Although student debt affects people of all ages, it has become emblematic of younger generations of Americans, especially Millennials and Gen Z students, but including plenty of Gen Xers, too, since they are borrowing at a much higher rate than their older peers once did. It should go without saying that a significant proportion of the staff of Kresge’s grantees and city partners, are among these borrowers.

Moreover, for a variety of reasons tied to historical and structural racism, people of color are disproportionately more likely to have student loans, and to have larger loans, than their white peers. Since the 1980s, we have seen the gradual de facto privatization of significant parts of public higher education, effectively flipping the goal of higher education on its head. The exact people expected to benefit most from higher education are now having to borrow more to access it, which is increasingly making higher education a barrier for social mobility and racial equity.

Public service workers are often disproportionately drawn from communities of color, many of whom not only have significant amounts of student debt, but also stopped out before they could earn their degrees, meaning that they struggle even more to pay back that debt.

Public Sector Loan Forgiveness – approved in 2007 on a bipartisan basis – provided for the forgiveness of student loans for people who work in public service, including nurses, firefighters, teachers, professors, and nonprofit and government workers. The Trump Administration’s implementation of this policy only reached a few thousand of the millions of people who were otherwise eligible.

The Biden Administration sought to remedy this by issuing a one-year waiver last October that eased many of the program’s complicated rules. Since then, more than 120,000 people qualified for the waiver. In fact, some people are not only receiving the waiver, but are also getting a check back from the government for funds paid in excess of the ten-years-of-service requirement.

This means that almost everyone who works at one of our grantees institutions with federal student loans might eventually qualify for PSLF.

Hence, the White House’s “Day of Action” announcement of the first in a series that will encourage people to apply. It will be followed every few weeks by Days of Action on behalf of educators (Aug. 31), healthcare professionals and first responders (Sept. 7), and nonprofit organizations (Sept. 14).
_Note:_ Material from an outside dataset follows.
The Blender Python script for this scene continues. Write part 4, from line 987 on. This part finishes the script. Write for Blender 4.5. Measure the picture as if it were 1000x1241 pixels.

In addition to supporting Young Invincibles, Kresge will convene a webinar to help our grantee partners learn how they – or their subrecipients – can secure PSLF. We’ll also be looking at promoting the program on the federal government’s various Days of Action.

As a former student loan-holder myself ($25,000 for undergraduate school and don’t get me started about grad school!), I know how important it is for us to support higher education affordability. Forgiving this debt, in addition to making it possible for many of us to spend our entire careers in the nonprofit sector, means that we will help to restore the promise of higher education as a vehicle for social mobility. I’m so pleased that Kresge is playing a role in this work.